Rotating the Classroom

June 17, 2013—As educators are incorporating more technology in the classroom, the Department of Linguistics is starting a two-year study to explore the use of online lectures and exercises in introductory survey courses.

The study, funded by a grant from the university’s Initiative on Technology-Enhanced Learning, will focus on Introduction to Linguistics (LING-001). According to Associate Professor Jeffrey Connor-Linton, the introductory linguistics course is the department’s largest enrolling course and serves three distinct populations at Georgetown: linguistics majors, foreign language majors, and general social science students. “It seemed like this [course] was where we could have the most impact. But given that it is an introductory survey course, whatever we developed would have the biggest chance at general [application],” said Connor-Linton, who also serves the College’s senior associate dean for faculty and strategic planning.

Introduction to Linguistics serves approximately 225 students each year, with six or seven sections in the fall and three in the spring. The course is taught by a team of faculty and doctoral students who have completed the department’s teaching practicum. By helping to redesign the course, these doctoral students have the opportunity to investigate what future classrooms may look like. “We’ve had some really interesting conversations about what this means for the university as a physical institution, and what this means for the business model of the university,” he continued.

The course will continue to meet three times a week. In addition to regularly assigned readings, students in some sections will watch two- to three-minute videos over the weekend. After each video lecture, students will complete exercises designed by department’s project team. Each exercise uses real data and leads students through a problem with “different levels of difficulty or support,” Connor-Linton explained.
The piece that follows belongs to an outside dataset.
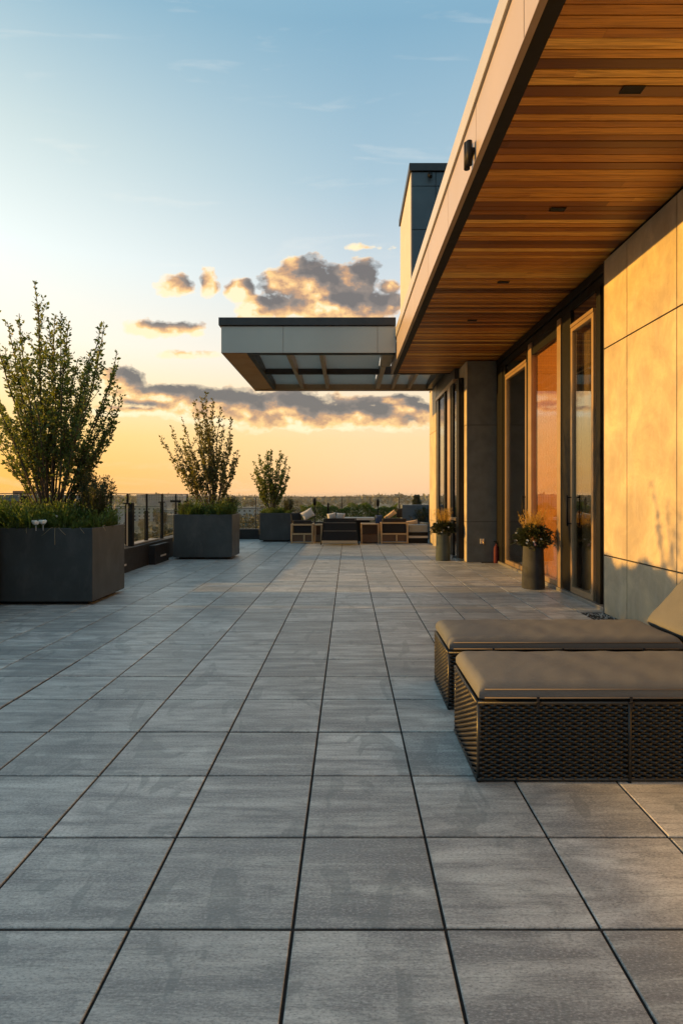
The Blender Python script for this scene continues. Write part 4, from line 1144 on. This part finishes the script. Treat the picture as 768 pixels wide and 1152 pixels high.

Eventually students are able to complete problems without any extra instruction from the computer software.

As students progress through the lectures and exercises, the computer software captures the students’ performance over the weekend. This information won’t be used for grades but to show professors the students’ comprehension of the material. “On Sunday night, the teacher can see how many clicks it took [students] to get through the exercises,” he said. “On Monday, you know what to re-teach or what went wrong.” This new system will free up an entire class period each week, allowing the linguistics faculty to develop more in-class activities for the course.

The linguistics department will also have the opportunity to explore ways to apply computer software to a broad course, which includes topics that do not always have one right answer. The department will start by restructuring the course material that is more conducive to right and wrong answers and therefore more easily assessed online. The team will then take the first year to decide how this software can be used in the classroom for topics where answers depend more on strong argumentation.

The linguistics department’s project will also serve as a two-year scientific study on using these tools in the classroom. During the study, the department will collect surveys from students, compare test scores and progress, and videotape classrooms to see how interaction between the students and professors changes. With two years of data, the department hopes to distribute their findings, a redesigned course structure, and software templates to other departments at Georgetown.

“We’re not interested in technology for technology’s sake, and we’re not interested in replacing teachers and classrooms. What we’re really interested in is finding that balance between the human and the technology.”